In a story published Monday in the Center For Rural Strategies' Daily Yonder, I wrote about the lack of any significant rural connections in the biographies of the likely next U.S. Supreme Court, one that would appear to replace Justice David Souter and his rural New Hampshire background with Judge Sonia Sotomayor from the Bronx, N.Y.
Lisa Pruitt, a University of California Davis School of Law professor who contributes to the Web log Legal Ruralism, picked up the story on the Internet and added expertise to my pedestrian instincts. Among Pruitt’s specialties is an area she calls law and rural livelihoods.
“Some judges are clearly more sensitive to rural realities than others, and this sensitivity influences their decision making,” Pruitt writes on the Web log. “Whether this sensitivity is due to those judges’ rural upbringings or other rural exposure, I cannot say. But rural difference from what has become an implicit urban norm is often legally relevant — as I’ve often argued in my scholarship.
“I have no doubt that we need judges (and justices!) who have a capacity to recognize that, judges who — at a minimum — are open to learning about rural realities when presented with them.”
In theory, judges born in Trenton, N.J, — such as Supreme Court justices Samuel Alito and Antonin Scalia — should be able to apply the law and follow the Constitution in cases that pit urban interests against rural.
That said, I’d agree with U.S. Sen.

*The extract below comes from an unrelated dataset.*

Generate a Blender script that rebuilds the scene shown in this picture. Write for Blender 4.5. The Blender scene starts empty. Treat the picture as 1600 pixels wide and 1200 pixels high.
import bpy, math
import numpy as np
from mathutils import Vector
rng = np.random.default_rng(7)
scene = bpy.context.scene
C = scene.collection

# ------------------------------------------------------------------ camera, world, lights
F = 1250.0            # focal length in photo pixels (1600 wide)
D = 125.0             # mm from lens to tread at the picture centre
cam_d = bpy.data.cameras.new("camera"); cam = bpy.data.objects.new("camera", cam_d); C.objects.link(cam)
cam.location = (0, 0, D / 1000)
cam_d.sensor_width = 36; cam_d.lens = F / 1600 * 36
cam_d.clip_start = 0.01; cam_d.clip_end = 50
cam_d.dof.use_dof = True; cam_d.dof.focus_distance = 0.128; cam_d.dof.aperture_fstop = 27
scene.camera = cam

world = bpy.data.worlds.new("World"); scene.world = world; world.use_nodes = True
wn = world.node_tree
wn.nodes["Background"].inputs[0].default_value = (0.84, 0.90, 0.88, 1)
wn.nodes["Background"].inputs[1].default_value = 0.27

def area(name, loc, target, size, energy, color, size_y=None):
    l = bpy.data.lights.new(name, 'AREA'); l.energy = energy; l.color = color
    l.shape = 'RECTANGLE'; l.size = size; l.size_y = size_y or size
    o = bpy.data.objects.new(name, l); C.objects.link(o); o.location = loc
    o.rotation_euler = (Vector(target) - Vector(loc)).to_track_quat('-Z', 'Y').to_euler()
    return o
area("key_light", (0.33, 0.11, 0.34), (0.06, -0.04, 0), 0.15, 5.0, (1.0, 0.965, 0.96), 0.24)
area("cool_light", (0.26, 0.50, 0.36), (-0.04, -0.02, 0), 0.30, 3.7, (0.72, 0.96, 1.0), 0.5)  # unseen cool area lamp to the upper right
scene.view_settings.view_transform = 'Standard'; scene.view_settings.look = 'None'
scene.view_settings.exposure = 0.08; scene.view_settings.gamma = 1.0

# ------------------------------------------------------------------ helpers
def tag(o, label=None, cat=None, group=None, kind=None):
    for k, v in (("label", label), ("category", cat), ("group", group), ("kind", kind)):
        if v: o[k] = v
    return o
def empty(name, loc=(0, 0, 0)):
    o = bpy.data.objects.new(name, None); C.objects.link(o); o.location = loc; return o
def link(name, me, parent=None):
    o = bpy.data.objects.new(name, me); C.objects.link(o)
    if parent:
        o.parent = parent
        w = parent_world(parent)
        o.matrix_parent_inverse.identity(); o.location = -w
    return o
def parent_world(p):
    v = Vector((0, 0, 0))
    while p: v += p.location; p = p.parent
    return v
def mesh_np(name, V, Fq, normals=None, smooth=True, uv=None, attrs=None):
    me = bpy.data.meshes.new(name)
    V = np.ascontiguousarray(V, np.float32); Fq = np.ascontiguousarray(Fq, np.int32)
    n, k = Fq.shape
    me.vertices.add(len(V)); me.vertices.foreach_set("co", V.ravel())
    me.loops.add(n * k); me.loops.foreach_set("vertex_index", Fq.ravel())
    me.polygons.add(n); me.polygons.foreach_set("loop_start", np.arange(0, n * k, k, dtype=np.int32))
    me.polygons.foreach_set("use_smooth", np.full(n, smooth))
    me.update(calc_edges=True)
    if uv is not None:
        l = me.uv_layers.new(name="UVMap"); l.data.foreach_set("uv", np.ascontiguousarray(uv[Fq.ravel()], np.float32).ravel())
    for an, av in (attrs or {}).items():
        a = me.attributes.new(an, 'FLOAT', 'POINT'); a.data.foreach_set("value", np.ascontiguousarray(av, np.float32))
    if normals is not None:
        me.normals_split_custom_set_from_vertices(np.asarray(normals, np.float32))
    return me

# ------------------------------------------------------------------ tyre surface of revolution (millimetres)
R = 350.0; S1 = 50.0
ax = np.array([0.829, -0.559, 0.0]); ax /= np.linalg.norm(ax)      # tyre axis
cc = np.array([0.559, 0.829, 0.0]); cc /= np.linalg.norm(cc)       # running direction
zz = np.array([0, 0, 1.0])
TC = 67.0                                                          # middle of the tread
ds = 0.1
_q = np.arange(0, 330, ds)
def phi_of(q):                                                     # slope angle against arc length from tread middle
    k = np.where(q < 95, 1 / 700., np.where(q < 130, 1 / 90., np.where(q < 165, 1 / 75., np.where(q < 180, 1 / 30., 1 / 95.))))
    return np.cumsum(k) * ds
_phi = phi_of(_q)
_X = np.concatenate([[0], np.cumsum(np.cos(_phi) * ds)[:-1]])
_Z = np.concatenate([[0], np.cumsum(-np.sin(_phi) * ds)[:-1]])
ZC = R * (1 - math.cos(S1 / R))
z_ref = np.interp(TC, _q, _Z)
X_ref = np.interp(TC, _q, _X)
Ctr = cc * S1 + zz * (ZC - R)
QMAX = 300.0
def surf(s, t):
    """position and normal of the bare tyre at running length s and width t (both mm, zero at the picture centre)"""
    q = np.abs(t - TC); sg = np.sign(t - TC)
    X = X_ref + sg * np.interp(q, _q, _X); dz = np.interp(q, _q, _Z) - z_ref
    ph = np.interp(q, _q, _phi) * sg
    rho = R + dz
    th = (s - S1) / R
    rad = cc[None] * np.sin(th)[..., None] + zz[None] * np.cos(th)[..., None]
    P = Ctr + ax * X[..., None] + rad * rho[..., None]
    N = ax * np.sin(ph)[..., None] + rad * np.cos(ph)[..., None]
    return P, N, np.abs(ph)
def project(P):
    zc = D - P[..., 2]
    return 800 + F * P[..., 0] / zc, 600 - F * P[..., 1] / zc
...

Tom Harkin, D-Iowa, who while supporting Sotomayor, is urging President Obama to make his next Supreme Court appointment with consideration given to candidates outside the Ivy League, maybe even someone who went to night law school in a heavily rural state.
Hopefully, Professor Pruitt and others involved with scholarship at the intersection of rural life and law will follow our urban-dominated Court to see if any decisions show bias to-ward their collective citified biographies.
If Hispanics are cheering probable newfound representation with Sotomayor on the Court shouldn’t rural Americans be troubled (if not outraged) at the absence of anyone with our geo-graphic orientation?